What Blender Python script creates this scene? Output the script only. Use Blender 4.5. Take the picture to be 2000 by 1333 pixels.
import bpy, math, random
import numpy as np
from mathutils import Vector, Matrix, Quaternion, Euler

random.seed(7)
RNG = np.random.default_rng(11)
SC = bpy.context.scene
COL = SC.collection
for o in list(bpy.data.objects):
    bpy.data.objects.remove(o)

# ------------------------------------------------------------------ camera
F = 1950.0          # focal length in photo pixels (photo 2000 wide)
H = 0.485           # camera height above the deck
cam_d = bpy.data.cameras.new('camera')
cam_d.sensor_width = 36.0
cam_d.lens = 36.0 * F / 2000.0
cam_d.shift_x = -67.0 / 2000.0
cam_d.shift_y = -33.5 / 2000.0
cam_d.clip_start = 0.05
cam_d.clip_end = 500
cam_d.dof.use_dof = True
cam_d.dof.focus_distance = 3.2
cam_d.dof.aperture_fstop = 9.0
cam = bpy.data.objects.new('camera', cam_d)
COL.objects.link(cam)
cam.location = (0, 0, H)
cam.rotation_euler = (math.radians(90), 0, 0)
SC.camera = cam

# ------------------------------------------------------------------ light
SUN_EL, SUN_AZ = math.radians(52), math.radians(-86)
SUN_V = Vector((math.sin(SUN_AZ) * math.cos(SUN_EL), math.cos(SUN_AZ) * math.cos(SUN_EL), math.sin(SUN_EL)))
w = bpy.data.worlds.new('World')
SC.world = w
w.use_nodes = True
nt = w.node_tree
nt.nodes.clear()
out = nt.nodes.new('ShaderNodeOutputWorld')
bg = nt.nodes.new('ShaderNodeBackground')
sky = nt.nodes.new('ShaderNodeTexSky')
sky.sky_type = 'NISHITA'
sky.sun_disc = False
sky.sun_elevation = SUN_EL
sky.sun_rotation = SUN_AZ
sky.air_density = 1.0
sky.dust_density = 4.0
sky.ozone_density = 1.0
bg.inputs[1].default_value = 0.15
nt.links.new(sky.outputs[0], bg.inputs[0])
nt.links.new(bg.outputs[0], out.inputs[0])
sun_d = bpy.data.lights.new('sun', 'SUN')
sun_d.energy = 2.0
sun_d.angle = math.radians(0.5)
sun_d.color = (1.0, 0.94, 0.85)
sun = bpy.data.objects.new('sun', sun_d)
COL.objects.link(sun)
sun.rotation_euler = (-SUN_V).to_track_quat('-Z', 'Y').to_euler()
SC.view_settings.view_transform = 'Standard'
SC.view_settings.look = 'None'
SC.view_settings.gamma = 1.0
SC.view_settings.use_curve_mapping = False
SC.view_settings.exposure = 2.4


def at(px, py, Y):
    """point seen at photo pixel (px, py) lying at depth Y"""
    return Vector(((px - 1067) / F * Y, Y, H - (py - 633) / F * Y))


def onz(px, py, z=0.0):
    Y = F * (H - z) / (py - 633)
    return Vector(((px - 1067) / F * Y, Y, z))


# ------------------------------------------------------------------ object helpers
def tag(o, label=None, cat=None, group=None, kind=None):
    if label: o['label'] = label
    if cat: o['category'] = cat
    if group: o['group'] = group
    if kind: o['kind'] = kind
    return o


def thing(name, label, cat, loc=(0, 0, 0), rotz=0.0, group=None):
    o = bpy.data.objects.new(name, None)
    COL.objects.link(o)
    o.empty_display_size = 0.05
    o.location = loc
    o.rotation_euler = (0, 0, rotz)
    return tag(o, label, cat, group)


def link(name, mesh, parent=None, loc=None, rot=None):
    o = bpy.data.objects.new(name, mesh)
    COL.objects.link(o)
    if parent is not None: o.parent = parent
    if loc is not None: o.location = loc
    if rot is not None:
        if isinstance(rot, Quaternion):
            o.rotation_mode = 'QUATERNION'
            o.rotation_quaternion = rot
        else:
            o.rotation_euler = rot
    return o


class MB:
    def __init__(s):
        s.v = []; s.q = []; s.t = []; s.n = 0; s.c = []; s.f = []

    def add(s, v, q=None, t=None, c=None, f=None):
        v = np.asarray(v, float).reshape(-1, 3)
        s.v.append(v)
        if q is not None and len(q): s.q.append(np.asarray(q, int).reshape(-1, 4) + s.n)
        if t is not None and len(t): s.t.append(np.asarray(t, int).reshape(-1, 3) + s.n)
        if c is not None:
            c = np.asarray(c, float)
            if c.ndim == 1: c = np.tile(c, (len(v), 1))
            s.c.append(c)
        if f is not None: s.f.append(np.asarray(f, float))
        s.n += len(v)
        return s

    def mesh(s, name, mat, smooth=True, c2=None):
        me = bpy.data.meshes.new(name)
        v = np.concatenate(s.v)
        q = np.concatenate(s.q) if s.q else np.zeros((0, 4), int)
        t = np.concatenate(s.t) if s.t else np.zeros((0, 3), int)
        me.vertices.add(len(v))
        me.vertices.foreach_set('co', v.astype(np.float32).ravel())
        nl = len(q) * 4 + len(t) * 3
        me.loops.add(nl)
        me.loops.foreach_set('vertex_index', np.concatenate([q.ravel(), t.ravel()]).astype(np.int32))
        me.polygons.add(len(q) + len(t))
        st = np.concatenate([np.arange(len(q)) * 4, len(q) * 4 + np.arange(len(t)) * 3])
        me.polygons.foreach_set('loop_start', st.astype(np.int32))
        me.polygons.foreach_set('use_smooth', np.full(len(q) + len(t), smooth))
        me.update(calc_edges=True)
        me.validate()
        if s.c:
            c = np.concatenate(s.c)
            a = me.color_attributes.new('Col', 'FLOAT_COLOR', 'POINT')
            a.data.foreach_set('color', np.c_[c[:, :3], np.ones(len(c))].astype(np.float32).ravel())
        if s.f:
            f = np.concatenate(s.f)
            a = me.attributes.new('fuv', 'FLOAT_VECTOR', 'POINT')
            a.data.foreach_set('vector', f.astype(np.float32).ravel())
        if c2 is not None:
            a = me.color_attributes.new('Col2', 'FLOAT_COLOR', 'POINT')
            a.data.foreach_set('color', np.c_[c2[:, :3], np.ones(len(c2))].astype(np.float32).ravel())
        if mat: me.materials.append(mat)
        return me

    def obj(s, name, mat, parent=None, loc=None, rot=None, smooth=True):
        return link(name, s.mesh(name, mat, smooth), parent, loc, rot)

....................

• **AIM**
Make an exact copy of the listing, including every line.

• **SOLUTION TO THIS EXERCISE**
What Blender Python script creates this scene? Output the script only. Use Blender 4.5. Take the picture to be 2000 by 1333 pixels.
import bpy, math, random
import numpy as np
from mathutils import Vector, Matrix, Quaternion, Euler

random.seed(7)
RNG = np.random.default_rng(11)
SC = bpy.context.scene
COL = SC.collection
for o in list(bpy.data.objects):
    bpy.data.objects.remove(o)

# ------------------------------------------------------------------ camera
F = 1950.0          # focal length in photo pixels (photo 2000 wide)
H = 0.485           # camera height above the deck
cam_d = bpy.data.cameras.new('camera')
cam_d.sensor_width = 36.0
cam_d.lens = 36.0 * F / 2000.0
cam_d.shift_x = -67.0 / 2000.0
cam_d.shift_y = -33.5 / 2000.0
cam_d.clip_start = 0.05
cam_d.clip_end = 500
cam_d.dof.use_dof = True
cam_d.dof.focus_distance = 3.2
cam_d.dof.aperture_fstop = 9.0
cam = bpy.data.objects.new('camera', cam_d)
COL.objects.link(cam)
cam.location = (0, 0, H)
cam.rotation_euler = (math.radians(90), 0, 0)
SC.camera = cam

# ------------------------------------------------------------------ light
SUN_EL, SUN_AZ = math.radians(52), math.radians(-86)
SUN_V = Vector((math.sin(SUN_AZ) * math.cos(SUN_EL), math.cos(SUN_AZ) * math.cos(SUN_EL), math.sin(SUN_EL)))
w = bpy.data.worlds.new('World')
SC.world = w
w.use_nodes = True
nt = w.node_tree
nt.nodes.clear()
out = nt.nodes.new('ShaderNodeOutputWorld')
bg = nt.nodes.new('ShaderNodeBackground')
sky = nt.nodes.new('ShaderNodeTexSky')
sky.sky_type = 'NISHITA'
sky.sun_disc = False
sky.sun_elevation = SUN_EL
sky.sun_rotation = SUN_AZ
sky.air_density = 1.0
sky.dust_density = 4.0
sky.ozone_density = 1.0
bg.inputs[1].default_value = 0.15
nt.links.new(sky.outputs[0], bg.inputs[0])
nt.links.new(bg.outputs[0], out.inputs[0])
sun_d = bpy.data.lights.new('sun', 'SUN')
sun_d.energy = 2.0
sun_d.angle = math.radians(0.5)
sun_d.color = (1.0, 0.94, 0.85)
sun = bpy.data.objects.new('sun', sun_d)
COL.objects.link(sun)
sun.rotation_euler = (-SUN_V).to_track_quat('-Z', 'Y').to_euler()
SC.view_settings.view_transform = 'Standard'
SC.view_settings.look = 'None'
SC.view_settings.gamma = 1.0
SC.view_settings.use_curve_mapping = False
SC.view_settings.exposure = 2.4


def at(px, py, Y):
    """point seen at photo pixel (px, py) lying at depth Y"""
    return Vector(((px - 1067) / F * Y, Y, H - (py - 633) / F * Y))


def onz(px, py, z=0.0):
    Y = F * (H - z) / (py - 633)
    return Vector(((px - 1067) / F * Y, Y, z))


# ------------------------------------------------------------------ object helpers
def tag(o, label=None, cat=None, group=None, kind=None):
    if label: o['label'] = label
    if cat: o['category'] = cat
    if group: o['group'] = group
    if kind: o['kind'] = kind
    return o


def thing(name, label, cat, loc=(0, 0, 0), rotz=0.0, group=None):
    o = bpy.data.objects.new(name, None)
    COL.objects.link(o)
    o.empty_display_size = 0.05
    o.location = loc
    o.rotation_euler = (0, 0, rotz)
    return tag(o, label, cat, group)


def link(name, mesh, parent=None, loc=None, rot=None):
    o = bpy.data.objects.new(name, mesh)
    COL.objects.link(o)
    if parent is not None: o.parent = parent
    if loc is not None: o.location = loc
    if rot is not None:
        if isinstance(rot, Quaternion):
            o.rotation_mode = 'QUATERNION'
            o.rotation_quaternion = rot
        else:
            o.rotation_euler = rot
    return o


class MB:
    def __init__(s):
        s.v = []; s.q = []; s.t = []; s.n = 0; s.c = []; s.f = []

    def add(s, v, q=None, t=None, c=None, f=None):
        v = np.asarray(v, float).reshape(-1, 3)
        s.v.append(v)
        if q is not None and len(q): s.q.append(np.asarray(q, int).reshape(-1, 4) + s.n)
        if t is not None and len(t): s.t.append(np.asarray(t, int).reshape(-1, 3) + s.n)
        if c is not None:
            c = np.asarray(c, float)
            if c.ndim == 1: c = np.tile(c, (len(v), 1))
            s.c.append(c)
        if f is not None: s.f.append(np.asarray(f, float))
        s.n += len(v)
        return s

    def mesh(s, name, mat, smooth=True, c2=None):
        me = bpy.data.meshes.new(name)
        v = np.concatenate(s.v)
        q = np.concatenate(s.q) if s.q else np.zeros((0, 4), int)
        t = np.concatenate(s.t) if s.t else np.zeros((0, 3), int)
        me.vertices.add(len(v))
        me.vertices.foreach_set('co', v.astype(np.float32).ravel())
        nl = len(q) * 4 + len(t) * 3
        me.loops.add(nl)
        me.loops.foreach_set('vertex_index', np.concatenate([q.ravel(), t.ravel()]).astype(np.int32))
        me.polygons.add(len(q) + len(t))
        st = np.concatenate([np.arange(len(q)) * 4, len(q) * 4 + np.arange(len(t)) * 3])
        me.polygons.foreach_set('loop_start', st.astype(np.int32))
        me.polygons.foreach_set('use_smooth', np.full(len(q) + len(t), smooth))
        me.update(calc_edges=True)
        me.validate()
        if s.c:
            c = np.concatenate(s.c)
            a = me.color_attributes.new('Col', 'FLOAT_COLOR', 'POINT')
            a.data.foreach_set('color', np.c_[c[:, :3], np.ones(len(c))].astype(np.float32).ravel())
        if s.f:
            f = np.concatenate(s.f)
            a = me.attributes.new('fuv', 'FLOAT_VECTOR', 'POINT')
            a.data.foreach_set('vector', f.astype(np.float32).ravel())
        if c2 is not None:
            a = me.color_attributes.new('Col2', 'FLOAT_COLOR', 'POINT')
            a.data.foreach_set('color', np.c_[c2[:, :3], np.ones(len(c2))].astype(np.float32).ravel())
        if mat: me.materials.append(mat)
        return me

    def obj(s, name, mat, parent=None, loc=None, rot=None, smooth=True):
        return link(name, s.mesh(name, mat, smooth), parent, loc, rot)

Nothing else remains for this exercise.